CSIR launches biomanufacturing facility to support local bio-industry

13th May 2016 By: David Oliveira - Creamer Media Staff Writer

The Council for Scientific and Industrial Research (CSIR) on Friday launched the R90-million Biomanufacturing Industry Development Centre (BIDC) facility at the CSIR’s main campus in Pretoria.

The R90-million investment had resulted in new infrastructure, pilot-scale equipment, enterprise support programmes and skills development.

BIDC manager Dr Dusty Gardiner noted that the facility was aimed at addressing South Africa’s twin socioeconomic challenges of unemployment and low economic growth by assisting small, medium-sized and microenterprise (SMMEs) in the development of bioproducts.

The BIDC, which was founded in 2014, had already assisted 19 enterprises develop their research and development (R&D) projects into commercial product offerings.

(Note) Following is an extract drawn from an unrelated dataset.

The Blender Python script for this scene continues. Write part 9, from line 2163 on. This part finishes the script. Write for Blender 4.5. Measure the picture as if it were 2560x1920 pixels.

He added that government initiatives, such as the Industrial Policy Action Plan and the Bio-Economy Strategy, were important for the development of South Africa’s bio-industry.

However, Gardiner suggested that the most significant challenge for bio-industry start-ups was moving from R&D to product development, which the BIDC aimed to address through the provision of resources and skills development.

Further, the BIDC aimed to stimulate biomanufacturing in the country and to aid sustainable job creation, strengthen the skills and infrastructure needed for bioprocesses and product development, as well as provide affordable access to the necessary facilities to support SMMEs.

To date, the BIDC had trained 54 interns and created 18 direct jobs, as well as 105 indirect jobs.

Science and Technology Minister Naledi Pandor, who cut the ribbon on the facility, noted that SMMEs and the science and technology sector would play a vital role in alleviating South Africa’s high unemployment levels.

She pointed out that South Africa had exceptional scientific centres and that it had an unusually high number of public-sector science centres, such as the CSIR. She also noted that 19% of all R&D in the country was done by the public sector, twice as much as public-sector science institutions in the UK.

The BIDC facility was broken into seven stations – an agroprocessing lead; a bioprocessing and technology development station; a bioprocessing fermentation lab; a bioprocessing pilot facility; a bioprocessing product development facility; an agroprocessing pilot facility; and an agroprocessing extraction facility.